Thursday, June 17, 2010

Zero Tolerance in Schools, except for the Police

Every day, I drive past a junior high school in my neighborhood. Every day that school is in session, there is a police car parked outside of the school. I mentioned this to my students at a local university last semester. It bothers me. They took it to be completely normal to have police present at schools.

Most of these students grew up in rural towns across Nebraska and Iowa. Why do taxpayers pay to have police present in schools? Is there no such thing as discipline anymore? In Nebraska, no student can ever be really expelled from a K-12 public school program. That is the problem.

Today I read this:

Mom: R.I. School Bans 8-Year-Old Son's Patriotic Hat With Army Figures

Published June 17, 2010

| FOXNews.com

The hat 8-year-old David Morales designed for a school project in R.I.

PROVIDENCE, R.I.

A Rhode Island mother says her 8-year-old son's school would not let him wear a patriotic hat she says he designed for a project to honor Army troops because the school thought it was inappropriate.

Christan Morales says her son David was assigned to make a crazy hat for his second grade class at the Tiogue School in Coventry, R.I. Morales said her son came up with an idea to glue small plastic Army figures to a camouflage hat with an American flag.

Morales said the principal at David's school called her to say the hat wasn't appropriate because it had guns, which violated a school ban on weapons and toy weapons.

“We don’t advocate having any concept of weapons in the school,” Kenneth DiPietro, superintendent of Coventry Public Schools, told FoxNews.com.

“(David’s) military theme was all welcomed. The only issue was the weapons displayed on the hat.”

DiPietro said the intent of the principal was to allow the child the full expression of depicting the theme, but to help him find a way to express it without the presentation of weapons. He said the principal decided there were alternative ways to represent his theme.

“The principal’s concern was not the theme, not the patriotism and not the soldiers,” said DiPietro. “She worked with family to come up with alternatives so the child’s rights and patriotism was protected.”

Christan Morales has not returned FoxNews.com’s request for comment.

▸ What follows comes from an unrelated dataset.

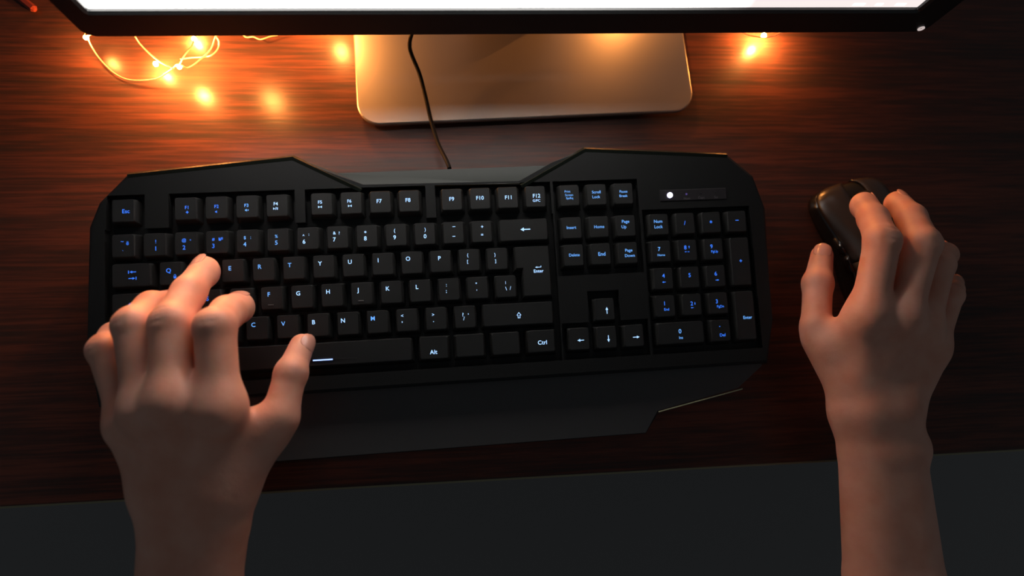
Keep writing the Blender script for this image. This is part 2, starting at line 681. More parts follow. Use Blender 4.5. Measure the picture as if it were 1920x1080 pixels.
S, L_, XS = 3.0, 3.9, 2.1      # legend sizes, mm
# function row
place_key('function_key', .5, 0, items=[('Esc', 236, 396, 3.6)], tone='leg3')
for u, s, px, py, ic, ipx, ipy, tn in ((2.5, 'F1', 350, 389, 'mute', 351, 398, 'leg3'), (3.5, 'F2', 406, 387, 'spk', 406, 397, 'leg3'), (4.5, 'F3', 462, 385, 'spkp', 462, 394, 'leg2'),
                                       (5.5, 'F4', 517, 382, 'play', 517, 391, 'leg1'), (7, 'F5', 600, 379, 'skip', 600, 388, 'leg1'), (8, 'F6', 655, 377, 'skip', 656, 386, 'leg1')):
    place_key('function_key', u, 0, items=[(s, px, py, S), (ic, ipx, ipy, 1.0)], tone=tn)
for u, s, px, py in ((9, 'F7', 711, 377), (10, 'F8', 765, 375), (11.5, 'F9', 847, 373), (12.5, 'F10', 900, 371), (13.5, 'F11', 953, 370)):
    place_key('function_key', u, 0, items=[(s, px, py, 3.7)])
place_key('function_key', 14.5, 0, items=[('F12', 1006, 367, 3.7), ('G/PC', 1006, 376, 2.4)], tone='leg1')
place_key('navigation_key', 15.75, 0, items=[('Print', 1064, 359, XS), ('Screen', 1067, 365.5, XS), ('SysRq', 1068, 372, XS)], tone='leg2')
place_key('navigation_key', 16.75, 0, items=[('Scroll', 1118, 360, 2.8), ('Lock', 1118, 369, 2.8)], tone='leg2')
place_key('navigation_key', 17.75, 0, items=[('Pause', 1169, 359, 2.5), ('Break', 1169, 367, 2.5)], tone='leg2')
# number row
place_key('number_key', .5, 1, items=[('~', 229, 453, 3), ('\u0451', 239, 456, 3), ('`', 230, 470, 3)], tone='leg3')
for u, its in ((1.5, [('!', 292, 453, 3.2), ('1', 292, 466, L_)]), (2.5, [('@', 345, 451, 2.8), ('"', 357, 450, 2.8), ('2', 345, 464, L_)]),
               (3.5, [('#', 400, 449, 2.8), ('\u2116', 414, 448, 2.8), ('3', 400, 461, L_)]), (4.5, [('$', 459, 446, 2.8), (';', 470, 446, 2.8), ('4', 459, 458, L_)]),
               (5.5, [('%', 518, 443, 2.8), ('5', 518, 455, L_)]), (6.5, [('^', 569, 441, 2.8), (':', 579, 440, 2.8), ('6', 570, 453, L_)]),
               (7.5, [('&', 627, 437, 2.8), ('?', 636, 437, 2.8), ('7', 627, 449, L_)]), (8.5, [('*', 685, 435, 3.6), ('8', 685, 447, L_)]),
               (9.5, [('(', 740, 433, 3.2), ('9', 740, 445, L_)]), (10.5, [(')', 797, 431, 3.2), ('0', 797, 443, L_)]),
               (11.5, [('dash', 851, 425, .9), ('dash', 851, 443, .9)]), (12.5, [('+', 904, 425, 3.4), ('=', 904, 440, 3.2)])):
    place_key('number_key', u, 1, items=its)
place_key('backspace_key', 14, 1, 2, items=[('<-', 985, 430, 1.25)])
place_key('navigation_key', 15.75, 1, items=[('Insert', 1071.5, 426.5, 2.9)])
place_key('navigation_key', 16.75, 1, items=[('Home', 1123.5, 425, 2.9)])
place_key('navigation_key', 17.75, 1, items=[('Page', 1173, 416, 3.0), ('Up', 1170, 426, 3.0)])
place_key('keypad_key', 19, 1, items=[('Num', 1234, 415, 3.1), ('Lock', 1235, 425, 3.1)], tone='leg2')
place_key('keypad_key', 20, 1, items=[('/', 1284, 418, 4.0)])
place_key('keypad_key', 21, 1, items=[('*', 1333, 416, 4.6)])
place_key('keypad_key', 22, 1, items=[('dash', 1382, 413, 1.1)])
# top letter row
place_key('tab_key', .75, 2, 1.5, items=[('tabl', 248, 510, 1.0), ('tabr', 248, 522, 1.0)])
place_key('letter_key', 2, 2, items=[('Q', 316, 508, L_), ('\u0439', 328, 518, 3.4)])
place_key('letter_key', 3, 2, items=[('W', 374, 506, L_)])
for u, s, px, py in ((4, 'E', 431, 503), (5, 'R', 487, 500), (6, 'T', 543, 497), (7, 'Y', 600, 494), (8, 'U', 656, 491), (9, 'I', 709, 488), (10, 'O', 765, 485), (11, 'P', 824, 484)):
    place_key('letter_key', u, 2, items=[(s, px, py, L_)])
place_key('punctuation_key', 12, 2, items=[('{', 877, 479, 2.9), ('[', 877, 491, 2.9)])
place_key('punctuation_key', 13, 2, items=[('}', 928, 478, 2.9), (']', 929, 490, 2.9)])
# the tall L-shaped enter key
ue = 14.25


def l_shape(i0, top, bottom, y_up=0.0):
    w2 = .75 * U
    return [(-w2 + .25 * U + i0, -2 * U + bottom), (w2 - i0, -2 * U + bottom), (w2 - i0, y_up + top), (-w2 + i0, y_up + top), (-w2 + i0, -U + bottom), (-w2 + .25 * U + i0, -U + bottom)]


b = loft_bm([[(x, y, -.0085) for x, y in l_shape(.00045, .001, .0018)], [(x, y, -.0009) for x, y in l_shape(.0026, .0004, .0044)], [(x, y, 0) for x, y in l_shape(.0031, 0, .0052)]])
bmesh.ops.recalc_face_normals(b, faces=b.faces)
me = bpy.data.meshes.new('keycap')
b.to_mesh(me)
b.free()
place_key('enter_key', ue, 2, items=[('ent', 1009, 501, .85), ('Enter', 1010, 508, 3.1)], me=me, tone='leg1')
place_key('navigation_key', 15.75, 2, items=[('Delete', 1077, 478, 2.8)])
place_key('navigation_key', 16.75, 2, items=[('End', 1128.5, 476, 3.6)])
place_key('navigation_key', 17.75, 2, items=[('Page', 1179, 470, 2.9), ('Down', 1181, 479, 2.9)])
place_key('keypad_key', 19, 2, items=[('7', 1236, 467, L_), ('Home', 1240, 478, 2.2)], tone='leg2')
place_key('keypad_key', 20, 2, items=[('8', 1285, 464, L_), ('sup', 1292, 463, .9), ('sleft', 1286, 472, .7), ('sright', 1291, 472, .6)])
place_key('keypad_key', 21, 2, items=[('9', 1334, 462, L_), ('PgUp', 1340, 472, 2.4)])
# home row
place_key('caps_lock_key', .875, 3, 1.75, items=[('Caps', 250, 572, 3.0)])
place_key('letter_key', 2.25, 3, items=[('A', 333, 564, L_)])
place_key('letter_key', 3.25, 3, items=[('S', 389, 560, L_)])
place_key('letter_key', 4.25, 3, items=[('D', 447, 556, L_)], tone='leg2')
for u, s, px, py in ((5.25, 'F', 504, 552), (6.25, 'G', 559, 550), (7.25, 'H', 615, 547), (8.25, 'J', 671, 545), (9.25, 'K', 727, 541), (10.25, 'L', 782, 538)):
    k = place_key('letter_key', u, 3, items=[(s, px, py, L_)])
    if s in 'FJ':
        q = at_k(508 if s == 'F' else 677, 572 if s == 'F' else 564, 0)
        rb = box_bm(-.0018, .0018, -.0003, .0003, 0, .0005, .0002, 1)
        obj('bump_bar', rb, M['mark'], k, loc=(q.x - (u - X0) * U, q.y + 2 * U, 0))
place_key('punctuation_key', 11.25, 3, items=[(':', 837, 535, 3.2), (';', 837, 547, 3.4)])
place_key('punctuation_key', 12.25, 3, items=[('"', 893, 531, 3.2), ("'", 894, 544, 3.2)])
place_key('punctuation_key', 13.25, 3, items=[('bar', 948, 530, .8), ('\\', 949, 541, 3.4), ('/', 957, 540, 3.4)])
place_key('keypad_key', 19, 3, items=[('4', 1244, 517, L_), ('sleft', 1245, 529, 1)])
place_key('keypad_key', 20, 3, items=[('5', 1293, 516, L_)])
place_key('keypad_key', 21, 3, items=[('6', 1342, 513, L_), ('sright', 1345, 525, 1)])
# lower letter row
place_key('shift_key', .625, 4, 1.25, items=[('shift', 236, 622, 1)])
place_key('punctuation_key', 1.75, 4, items=[('\\', 300, 618, 3.2)])
place_key('letter_key', 2.75, 4, items=[('Z', 360, 614, L_)])
place_key('letter_key', 3.75, 4, items=[('X', 418, 612, L_)])
for u, s, px, py in ((4.75, 'C', 475, 609), (5.75, 'V', 531, 607), (6.75, 'B', 588, 604), (7.75, 'N', 643, 601), (8.75, 'M', 699, 597)):
    place_key('letter_key', u, 4, items=[(s, px, py, L_)], tone='leg2' if s in 'CVM' else 'leg1')
place_key('punctuation_key', 9.75, 4, items=[('<', 754, 592, 3.2), (',', 754, 604, 4.2)])
place_key('punctuation_key', 10.75, 4, items=[('>', 812, 590, 3.2), ('.', 813, 603, 4.2)])
place_key('punctuation_key', 11.75, 4, items=[('?', 868, 590, 3.4), (',', 878, 589, 3.6), ('/', 870, 597, 3.4)])
place_key('shift_key', 13.625, 4, 2.75, items=[('shift', 973, 591, 1)])
place_key('arrow_key', 16.75, 4, items=[('up', 1138, 582, 1)], tone='leg1')
place_key('keypad_key', 19, 4, items=[('1', 1246, 569, L_), ('End', 1250, 580, 2.5)])
place_key('keypad_key', 20, 4, items=[('2', 1297, 569, L_), ('sdown', 1303, 569, .9), ('sleft', 1298, 577, .8)])
place_key('keypad_key', 21, 4, items=[('3', 1344, 565, L_), ('PgDn', 1351, 575, 2.4)])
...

After the incident, David’s father requested a copy of Coventry Public Schools’ zero-tolerance policy for weapons and depictions of weapons, DiPietro said.

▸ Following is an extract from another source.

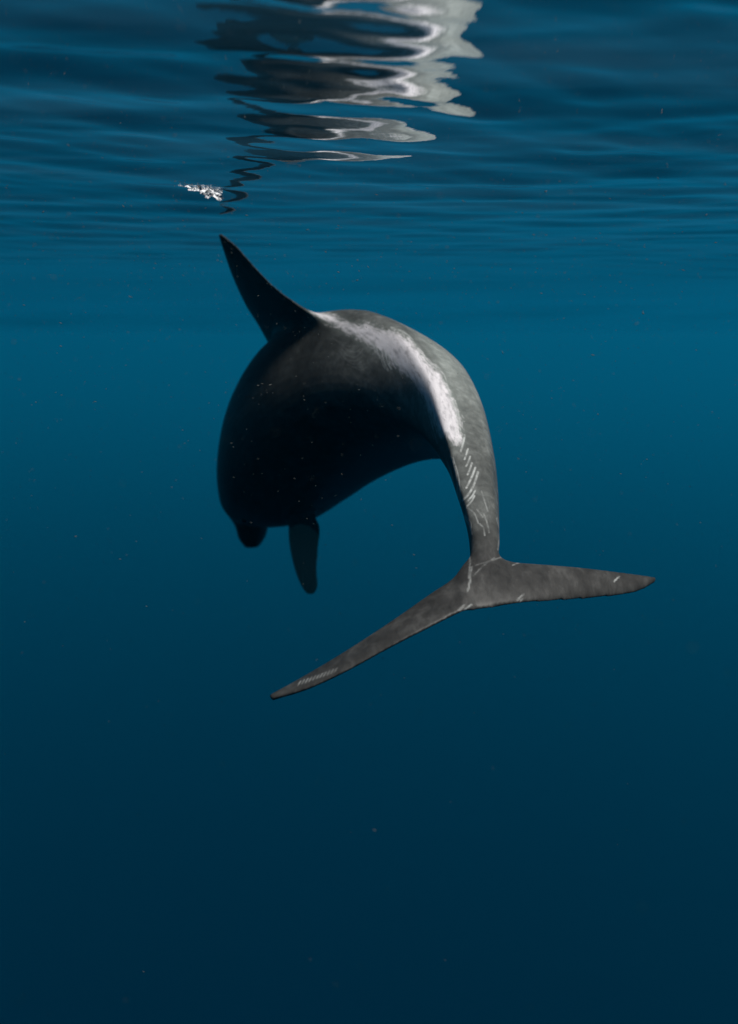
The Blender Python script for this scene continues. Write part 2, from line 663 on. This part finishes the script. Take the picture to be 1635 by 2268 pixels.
STROKES = [   # healed tooth rakes: outline points (in the enlarged view), half width in px, strength
    ([(1240, 965), (1232, 1010), (1215, 1070)], 1.7, 1.0), ([(1262, 1055), (1252, 1085), (1240, 1122)], 1.5, 0.9),
    ([(1276, 1105), (1266, 1135), (1250, 1168)], 1.5, 0.9), ([(1287, 1148), (1277, 1180), (1260, 1222)], 1.6, 0.95),
    ([(1310, 1178), (1286, 1240), (1252, 1308)], 1.8, 1.0), ([(1328, 1208), (1300, 1290), (1270, 1345), (1226, 1392)], 1.9, 1.0),
    ([(1308, 1328), (1290, 1362), (1264, 1392)], 1.6, 0.9), ([(1304, 1362), (1284, 1398), (1256, 1428)], 1.6, 0.85),
    ([(1150, 1105), (1182, 1210), (1192, 1310), (1196, 1405), (1212, 1505)], 1.5, 0.8),
    ([(1163, 1112), (1198, 1230), (1208, 1310), (1212, 1405)], 1.3, 0.75),
    ([(1128, 1140), (1160, 1240), (1176, 1350)], 1.3, 0.5), ([(1200, 1400), (1204, 1440), (1218, 1500)], 1.3, 0.5),
    ([(1218, 1470), (1258, 1530), (1276, 1568), (1286, 1612)], 1.6, 0.75), ([(1240, 1490), (1275, 1530), (1284, 1570)], 1.4, 0.6),
    ([(1320, 1450), (1360, 1500)], 1.3, 0.4),
    ([(1350, 1330), (1372, 1400), (1392, 1460)], 1.2, 0.35),
    ([(1250, 1440), (1300, 1470), (1330, 1540)], 1.2, 0.4), ([(1365, 1480), (1385, 1530), (1400, 1600)], 1.4, 0.35),
    ([(1340, 1545), (1365, 1575), (1372, 1620)], 1.3, 0.4),
    ([(700, 415), (712, 480), (738, 542)], 1.6, 0.85), ([(718, 415), (736, 490), (760, 532)], 1.5, 0.85),
    ([(738, 420), (748, 460), (746, 498)], 1.5, 0.9), ([(778, 455), (782, 490), (800, 508)], 1.6, 0.9),
    ([(660, 380), (672, 430), (684, 460)], 1.3, 0.6), ([(640, 362), (655, 420)], 1.2, 0.5), ([(690, 440), (704, 500), (722, 530)], 1.1, 0.5),
    ([(1180, 740), (1205, 850), (1212, 960), (1188, 1030)], 1.3, 0.7), ([(1140, 690), (1180, 800), (1192, 900), (1178, 985)], 1.1, 0.6),
    ([(1100, 600), (1160, 720), (1190, 830)], 1.2, 0.5), ([(1040, 520), (1100, 560), (1130, 640)], 1.3, 0.45),
    ([(900, 350), (960, 420), (1000, 480), (1060, 520)], 1.5, 0.45), ([(760, 260), (840, 290), (900, 340)], 1.6, 0.4),
    ([(990, 480), (1050, 505), (1080, 530)], 1.4, 0.4), ([(930, 400), (985, 455)], 1.4, 0.4),
    ([(1000, 800), (1022, 880), (1045, 960), (1062, 1020)], 1.1, 0.45), ([(985, 815), (1010, 900), (1040, 990)], 1.0, 0.35),
    # fine folds of skin on the near flank
    ([(440, 405), (470, 440), (520, 455), (555, 430), (575, 400)], 1.2, 0.18), ([(430, 425), (465, 465), (520, 480), (565, 455), (590, 420)], 1.2, 0.18),
    ([(450, 455), (490, 490), (540, 500), (575, 475)], 1.1, 0.17), ([(440, 380), (480, 410), (530, 420), (560, 398)], 1.1, 0.16),
    ([(400, 345), (440, 370), (490, 385), (530, 380)], 1.1, 0.13), ([(470, 500), (520, 522), (560, 520)], 1.1, 0.13),
    ([(380, 330), (420, 355), (470, 362)], 1.0, 0.12), ([(520, 520), (560, 538), (600, 520)], 1.0, 0.12),
]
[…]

DiPietro said the school hopes to learn from this incident and spend time deciding whether there should be a different strategy for handling such issues in the future.

The Associated Press contributed to this report.


When my son was in kindergarten, he was sent to the principal's office of his Catholic school for making a gun with his index finder and thumb. Today when we talked about it again, 4 years later, he said, "I was saying hi to a gal," winked, made the gesture with his hand and made a clicking sound with his teeth. Then he told me that wasn't true, he really did make a gun with his hand.

A gun with his hand. The very idea that finger guns are unacceptable is a bit excessive. Why can't boys play cops and robbers, or cowboys and Indians, or galactic invaders? So the boy in Rhode Island wanted to honor the military, but the squishy members of the teachers' union can't handle normal discipline. Call in the Cops.

Is anyone else concerned we are on a slippery slope to a police state? If young people in their 20's now feel comfortable with daily police presence in school, what else will the tolerate?

I have no answers, but I see writing on the wall.